* [Directions for this task]: All lines in which the word "Blender" occurs are to be extracted.

──────────────────────────────

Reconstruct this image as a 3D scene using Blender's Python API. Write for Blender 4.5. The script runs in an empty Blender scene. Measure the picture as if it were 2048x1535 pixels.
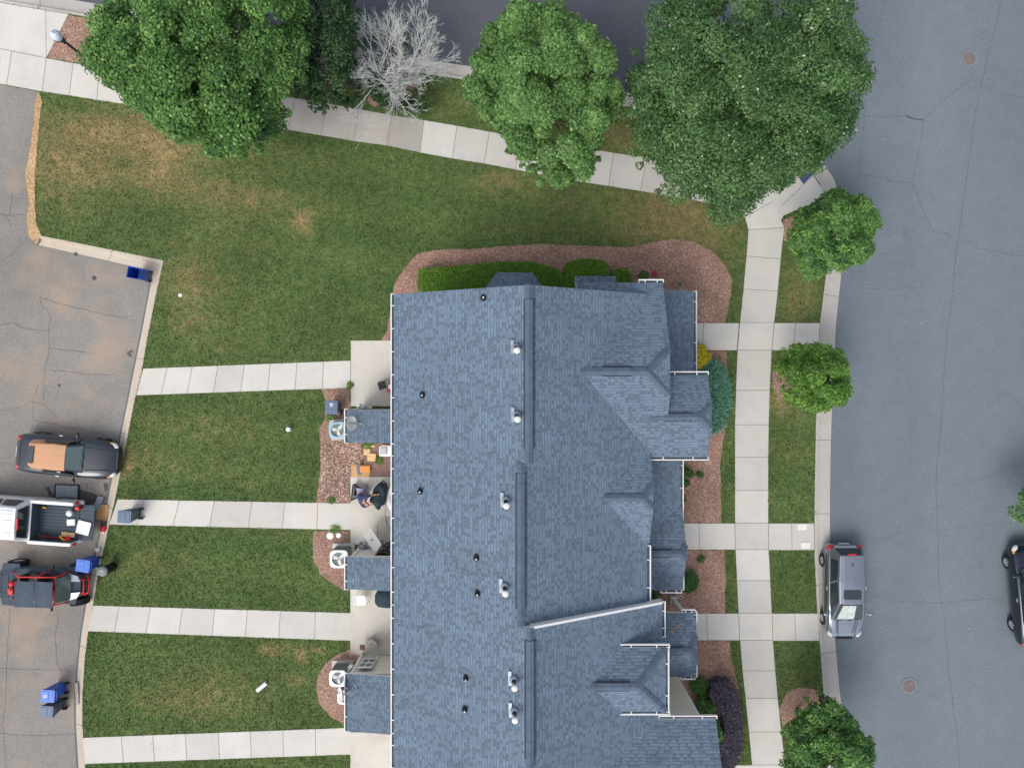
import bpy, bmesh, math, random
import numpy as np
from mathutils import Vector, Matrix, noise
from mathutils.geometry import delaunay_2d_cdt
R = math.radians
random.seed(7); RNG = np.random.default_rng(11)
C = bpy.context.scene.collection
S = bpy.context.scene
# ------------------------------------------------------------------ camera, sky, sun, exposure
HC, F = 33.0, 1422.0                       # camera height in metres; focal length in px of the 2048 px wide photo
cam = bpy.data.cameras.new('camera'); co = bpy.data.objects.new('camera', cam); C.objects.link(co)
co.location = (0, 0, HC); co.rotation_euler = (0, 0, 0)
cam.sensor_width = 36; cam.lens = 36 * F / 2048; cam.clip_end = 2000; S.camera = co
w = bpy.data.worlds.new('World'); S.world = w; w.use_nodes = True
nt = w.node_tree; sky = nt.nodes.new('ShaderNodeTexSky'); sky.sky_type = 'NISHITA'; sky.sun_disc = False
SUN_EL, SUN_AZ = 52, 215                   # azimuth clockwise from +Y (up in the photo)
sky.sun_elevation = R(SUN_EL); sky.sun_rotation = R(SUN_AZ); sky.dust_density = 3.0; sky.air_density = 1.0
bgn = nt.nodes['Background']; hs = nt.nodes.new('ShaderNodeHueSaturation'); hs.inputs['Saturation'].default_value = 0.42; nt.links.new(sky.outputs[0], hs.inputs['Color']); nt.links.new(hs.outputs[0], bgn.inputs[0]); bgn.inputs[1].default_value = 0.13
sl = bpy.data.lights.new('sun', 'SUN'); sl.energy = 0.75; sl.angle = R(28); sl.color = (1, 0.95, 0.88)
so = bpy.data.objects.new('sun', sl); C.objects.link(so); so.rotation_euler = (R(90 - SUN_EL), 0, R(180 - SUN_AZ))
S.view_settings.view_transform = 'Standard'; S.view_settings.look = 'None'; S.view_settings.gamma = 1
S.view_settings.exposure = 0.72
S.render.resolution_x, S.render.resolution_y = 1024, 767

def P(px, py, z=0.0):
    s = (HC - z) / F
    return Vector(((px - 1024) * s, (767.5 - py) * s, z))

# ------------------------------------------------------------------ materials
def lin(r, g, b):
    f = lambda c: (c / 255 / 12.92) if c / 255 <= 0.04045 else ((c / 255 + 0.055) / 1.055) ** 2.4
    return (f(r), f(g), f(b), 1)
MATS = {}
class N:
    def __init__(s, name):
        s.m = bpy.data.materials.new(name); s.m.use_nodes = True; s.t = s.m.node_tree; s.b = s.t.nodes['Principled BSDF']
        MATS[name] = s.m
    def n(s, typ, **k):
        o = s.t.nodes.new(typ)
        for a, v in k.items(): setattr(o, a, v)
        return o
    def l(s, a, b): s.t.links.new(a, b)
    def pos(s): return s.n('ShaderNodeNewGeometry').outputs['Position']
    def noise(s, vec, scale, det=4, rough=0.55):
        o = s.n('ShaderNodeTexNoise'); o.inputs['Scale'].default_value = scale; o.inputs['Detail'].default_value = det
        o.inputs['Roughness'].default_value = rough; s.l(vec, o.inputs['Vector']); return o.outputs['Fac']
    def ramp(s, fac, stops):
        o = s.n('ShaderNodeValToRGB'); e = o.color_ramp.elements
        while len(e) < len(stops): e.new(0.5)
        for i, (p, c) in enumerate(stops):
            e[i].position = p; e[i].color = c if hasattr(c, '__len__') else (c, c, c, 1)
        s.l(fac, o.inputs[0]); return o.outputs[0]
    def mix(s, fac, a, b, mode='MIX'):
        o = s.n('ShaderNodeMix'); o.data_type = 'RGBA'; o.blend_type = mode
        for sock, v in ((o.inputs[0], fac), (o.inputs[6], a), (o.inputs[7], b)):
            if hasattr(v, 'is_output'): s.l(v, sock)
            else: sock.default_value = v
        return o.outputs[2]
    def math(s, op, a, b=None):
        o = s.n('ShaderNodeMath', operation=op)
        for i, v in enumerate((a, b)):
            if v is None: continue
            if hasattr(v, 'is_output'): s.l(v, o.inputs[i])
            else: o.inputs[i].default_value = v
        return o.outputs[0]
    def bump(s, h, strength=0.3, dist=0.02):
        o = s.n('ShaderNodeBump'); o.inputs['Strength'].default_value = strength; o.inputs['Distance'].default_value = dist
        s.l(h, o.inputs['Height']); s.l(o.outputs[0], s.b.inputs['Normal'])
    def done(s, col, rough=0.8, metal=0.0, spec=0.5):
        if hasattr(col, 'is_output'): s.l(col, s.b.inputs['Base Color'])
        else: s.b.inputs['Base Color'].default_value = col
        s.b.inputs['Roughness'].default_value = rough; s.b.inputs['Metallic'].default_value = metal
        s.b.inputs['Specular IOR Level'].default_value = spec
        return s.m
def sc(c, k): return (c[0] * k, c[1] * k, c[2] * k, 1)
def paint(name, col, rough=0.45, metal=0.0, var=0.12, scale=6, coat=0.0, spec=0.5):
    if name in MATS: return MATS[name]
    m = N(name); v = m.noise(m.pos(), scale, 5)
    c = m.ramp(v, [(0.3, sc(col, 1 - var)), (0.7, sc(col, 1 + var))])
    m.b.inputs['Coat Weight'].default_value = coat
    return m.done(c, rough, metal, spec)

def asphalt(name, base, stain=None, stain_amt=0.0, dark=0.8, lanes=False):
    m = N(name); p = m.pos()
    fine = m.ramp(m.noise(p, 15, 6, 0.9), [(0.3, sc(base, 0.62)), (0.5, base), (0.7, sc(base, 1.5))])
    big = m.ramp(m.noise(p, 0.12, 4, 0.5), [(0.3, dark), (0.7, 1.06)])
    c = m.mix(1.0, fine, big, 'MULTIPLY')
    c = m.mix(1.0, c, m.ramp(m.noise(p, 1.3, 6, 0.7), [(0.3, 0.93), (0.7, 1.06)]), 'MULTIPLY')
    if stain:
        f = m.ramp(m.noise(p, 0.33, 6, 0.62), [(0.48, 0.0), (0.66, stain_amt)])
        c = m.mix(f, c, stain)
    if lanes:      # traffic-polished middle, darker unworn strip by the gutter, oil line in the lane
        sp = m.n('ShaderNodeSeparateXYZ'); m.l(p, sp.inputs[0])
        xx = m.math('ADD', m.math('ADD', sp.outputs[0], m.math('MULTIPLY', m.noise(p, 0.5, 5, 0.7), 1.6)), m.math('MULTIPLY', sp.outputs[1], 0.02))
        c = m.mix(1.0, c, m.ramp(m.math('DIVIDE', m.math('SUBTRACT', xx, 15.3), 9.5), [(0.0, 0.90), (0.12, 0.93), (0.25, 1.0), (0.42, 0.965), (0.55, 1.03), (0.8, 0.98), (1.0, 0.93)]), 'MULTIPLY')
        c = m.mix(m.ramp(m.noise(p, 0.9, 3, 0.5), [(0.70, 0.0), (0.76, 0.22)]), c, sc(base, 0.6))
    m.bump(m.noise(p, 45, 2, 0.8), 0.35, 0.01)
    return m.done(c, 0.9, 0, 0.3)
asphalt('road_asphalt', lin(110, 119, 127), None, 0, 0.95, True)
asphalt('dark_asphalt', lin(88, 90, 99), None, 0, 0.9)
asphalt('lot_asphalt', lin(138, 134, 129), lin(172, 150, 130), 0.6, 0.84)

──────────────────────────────

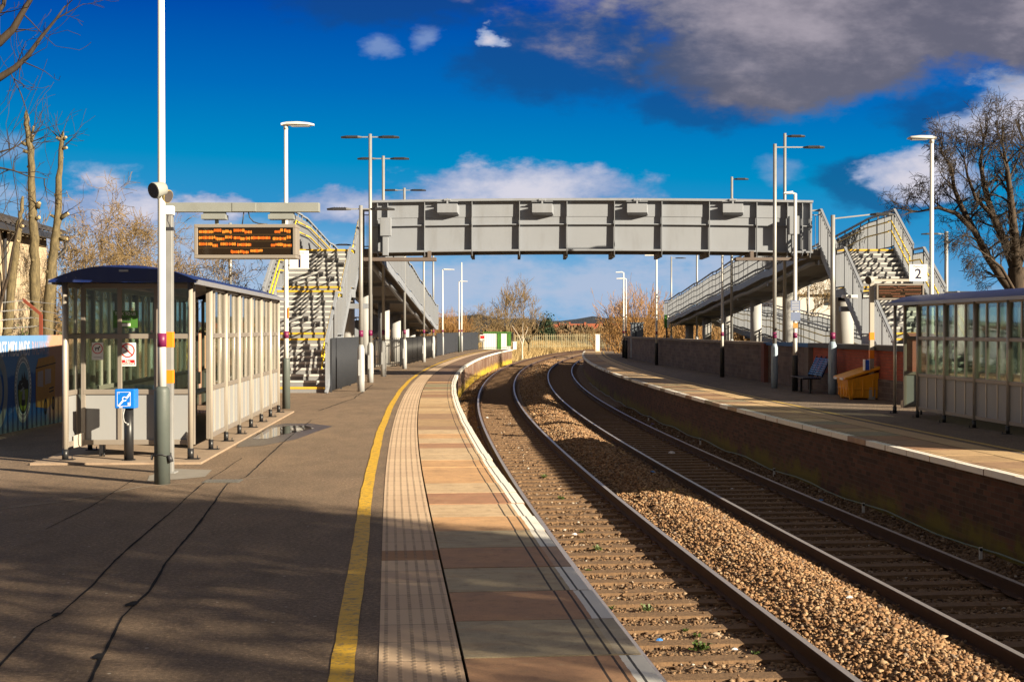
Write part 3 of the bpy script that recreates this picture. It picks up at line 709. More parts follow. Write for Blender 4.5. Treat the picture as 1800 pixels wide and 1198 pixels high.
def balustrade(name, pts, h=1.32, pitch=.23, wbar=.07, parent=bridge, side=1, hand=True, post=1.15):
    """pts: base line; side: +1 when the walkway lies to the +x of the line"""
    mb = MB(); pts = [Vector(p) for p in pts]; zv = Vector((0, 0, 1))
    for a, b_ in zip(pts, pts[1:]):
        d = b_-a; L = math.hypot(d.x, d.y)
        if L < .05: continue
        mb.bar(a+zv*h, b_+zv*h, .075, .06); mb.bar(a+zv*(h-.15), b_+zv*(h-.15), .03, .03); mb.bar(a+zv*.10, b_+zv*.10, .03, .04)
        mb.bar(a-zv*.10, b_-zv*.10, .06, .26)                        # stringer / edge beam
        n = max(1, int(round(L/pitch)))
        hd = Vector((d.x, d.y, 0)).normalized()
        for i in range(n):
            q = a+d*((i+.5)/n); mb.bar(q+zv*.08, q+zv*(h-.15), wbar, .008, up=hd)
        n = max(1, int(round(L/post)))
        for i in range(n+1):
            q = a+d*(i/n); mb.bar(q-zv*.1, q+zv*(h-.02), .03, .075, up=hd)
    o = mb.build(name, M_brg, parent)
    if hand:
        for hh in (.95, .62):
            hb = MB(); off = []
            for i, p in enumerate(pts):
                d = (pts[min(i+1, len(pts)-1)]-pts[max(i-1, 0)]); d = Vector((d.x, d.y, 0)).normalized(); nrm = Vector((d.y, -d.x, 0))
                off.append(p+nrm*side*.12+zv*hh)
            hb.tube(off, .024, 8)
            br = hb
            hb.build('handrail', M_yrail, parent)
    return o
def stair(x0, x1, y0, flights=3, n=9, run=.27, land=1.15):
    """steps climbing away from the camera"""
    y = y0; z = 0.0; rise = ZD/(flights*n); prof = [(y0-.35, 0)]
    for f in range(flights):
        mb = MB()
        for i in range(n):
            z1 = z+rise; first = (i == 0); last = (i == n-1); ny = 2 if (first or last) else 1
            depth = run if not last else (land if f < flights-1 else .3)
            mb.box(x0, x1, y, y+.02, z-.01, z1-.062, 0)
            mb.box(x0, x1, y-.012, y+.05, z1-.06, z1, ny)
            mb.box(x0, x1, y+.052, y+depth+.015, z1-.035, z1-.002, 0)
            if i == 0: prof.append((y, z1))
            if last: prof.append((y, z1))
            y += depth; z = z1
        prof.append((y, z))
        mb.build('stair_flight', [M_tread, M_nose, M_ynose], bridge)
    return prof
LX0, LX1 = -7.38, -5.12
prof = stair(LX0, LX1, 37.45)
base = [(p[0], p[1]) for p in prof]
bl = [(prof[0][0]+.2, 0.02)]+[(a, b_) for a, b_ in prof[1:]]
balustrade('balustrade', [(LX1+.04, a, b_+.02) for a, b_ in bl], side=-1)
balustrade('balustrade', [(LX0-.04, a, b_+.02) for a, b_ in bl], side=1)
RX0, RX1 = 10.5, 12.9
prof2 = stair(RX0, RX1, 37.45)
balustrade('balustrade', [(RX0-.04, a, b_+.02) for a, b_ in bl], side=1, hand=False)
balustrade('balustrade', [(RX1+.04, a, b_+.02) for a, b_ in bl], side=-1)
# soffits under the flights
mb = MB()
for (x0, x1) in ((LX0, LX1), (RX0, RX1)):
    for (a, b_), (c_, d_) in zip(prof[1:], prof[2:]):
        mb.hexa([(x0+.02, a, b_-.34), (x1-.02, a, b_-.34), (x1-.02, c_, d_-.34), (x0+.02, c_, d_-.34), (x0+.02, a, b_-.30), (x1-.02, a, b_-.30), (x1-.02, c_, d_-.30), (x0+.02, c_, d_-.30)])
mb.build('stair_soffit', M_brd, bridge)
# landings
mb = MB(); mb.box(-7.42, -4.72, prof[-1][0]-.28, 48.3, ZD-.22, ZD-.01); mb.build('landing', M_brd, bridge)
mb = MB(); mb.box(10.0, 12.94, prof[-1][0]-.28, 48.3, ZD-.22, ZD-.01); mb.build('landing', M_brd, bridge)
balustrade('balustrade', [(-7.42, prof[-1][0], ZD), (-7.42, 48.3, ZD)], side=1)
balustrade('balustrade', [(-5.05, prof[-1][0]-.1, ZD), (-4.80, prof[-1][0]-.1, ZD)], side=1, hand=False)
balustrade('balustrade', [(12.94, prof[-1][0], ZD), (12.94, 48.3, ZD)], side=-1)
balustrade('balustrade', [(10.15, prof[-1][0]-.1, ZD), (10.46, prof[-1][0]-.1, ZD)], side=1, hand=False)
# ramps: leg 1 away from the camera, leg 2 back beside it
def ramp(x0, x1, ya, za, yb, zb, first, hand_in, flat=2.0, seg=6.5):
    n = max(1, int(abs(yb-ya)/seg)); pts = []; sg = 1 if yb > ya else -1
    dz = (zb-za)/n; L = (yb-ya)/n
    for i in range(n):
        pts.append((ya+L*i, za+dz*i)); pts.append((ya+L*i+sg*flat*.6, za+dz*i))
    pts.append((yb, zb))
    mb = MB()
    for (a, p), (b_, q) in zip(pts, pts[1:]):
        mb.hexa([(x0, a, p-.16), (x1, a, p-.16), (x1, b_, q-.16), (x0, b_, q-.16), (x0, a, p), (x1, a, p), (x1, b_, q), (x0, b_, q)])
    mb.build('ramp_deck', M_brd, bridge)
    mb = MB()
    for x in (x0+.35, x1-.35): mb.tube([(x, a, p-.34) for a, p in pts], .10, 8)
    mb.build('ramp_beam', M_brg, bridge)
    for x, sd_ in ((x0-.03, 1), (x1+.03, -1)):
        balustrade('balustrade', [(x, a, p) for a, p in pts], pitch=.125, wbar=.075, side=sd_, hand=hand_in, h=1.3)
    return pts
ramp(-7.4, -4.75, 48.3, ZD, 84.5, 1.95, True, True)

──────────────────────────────

* [Solution]:
Reconstruct this image as a 3D scene using Blender's Python API. Write for Blender 4.5. The script runs in an empty Blender scene. Measure the picture as if it were 2048x1535 pixels.
Write part 3 of the bpy script that recreates this picture. It picks up at line 709. More parts follow. Write for Blender 4.5. Treat the picture as 1800 pixels wide and 1198 pixels high.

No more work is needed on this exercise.